An email from a reader:
“During the week, I have to pick up lunch at McDonald's. There is literally nowhere else I can go that is as quick and affordable. It's the only place within a 15 minute drive from my office where I can eat for under $5 and I only get 30 min. lunch breaks at work. My question is: What should I order if I want to eat Paleo? I usually have a Big Mac but with no sauce and I remove the buns. Thanks.”Answer: Water. And possibly the coffee, assuming you take it black and with no sweeteners. Maybe the salads, if you get it without the dressing, “cheese,” and fried pieces of “chicken.”
But COME ON. Are you really asking me this question? Did you really think I'd answer by saying something like: "Get the McNuggets, but scrape off all the breading with your fingernails"? I recognize McDonald’s is dirt-cheap and ubiquitous, but so is bird shit.
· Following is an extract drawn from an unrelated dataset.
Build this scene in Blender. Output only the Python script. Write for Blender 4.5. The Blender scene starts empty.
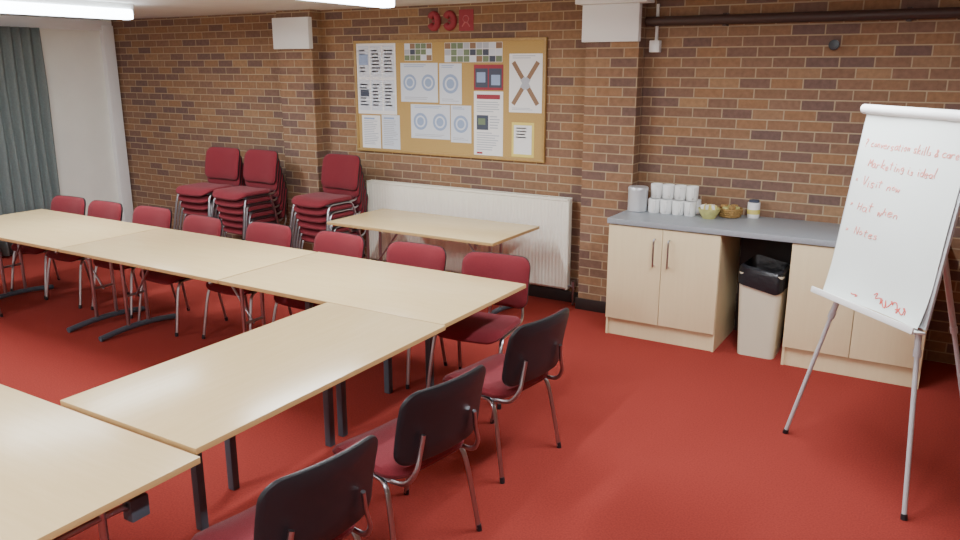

Look -- I’m not saying that you can’t live on fast food. With Fat Head, Tom Naughton punched Mayor McCheese-sized holes in Morgan Spurlock’s Super Size Me, showing that you’re unlikely to vomit and die from eating at McDonald’s. You can probably eat low-carb and stave off obesity (but not systemic inflammation) for a good long while by avoiding the sugary beverages and refined carbs at fast food joints. If you live in Asia, you can get gluten-free buns at McDonald’s -- they’re made of rice. And even if you’re stuck with regular old Mickey D’s buns, you can devour 25,000 Big Macs over the course of 39 years and live to tell the tale.
But why go to the trouble of driving to McDonald’s when you can eat real food? Believe it or not, YOU CAN PACK YOUR OWN LUNCH FOR UNDER FIVE DOLLARS. True story!
Buy some eggs, unprocessed deli meat, avocados, salad greens and tomatoes. Hard-boil the eggs. Throw together a bunch of big-ass salads with everything you bought. Bring your salads to work. Don’t forget to pack a fork. You’ll save: (1) time, (2) gas money, (3) me from having to answer questions like “What Paleo foods can I order at McDonald’s?”
Because seriously, if you’re going to break down and make a trip to McDonald’s, don't go all half-assed. Get their tasty, tasty fries. And if you’re in Japan, order a Double Mega Tomago Burger. ‘Cause you only live once.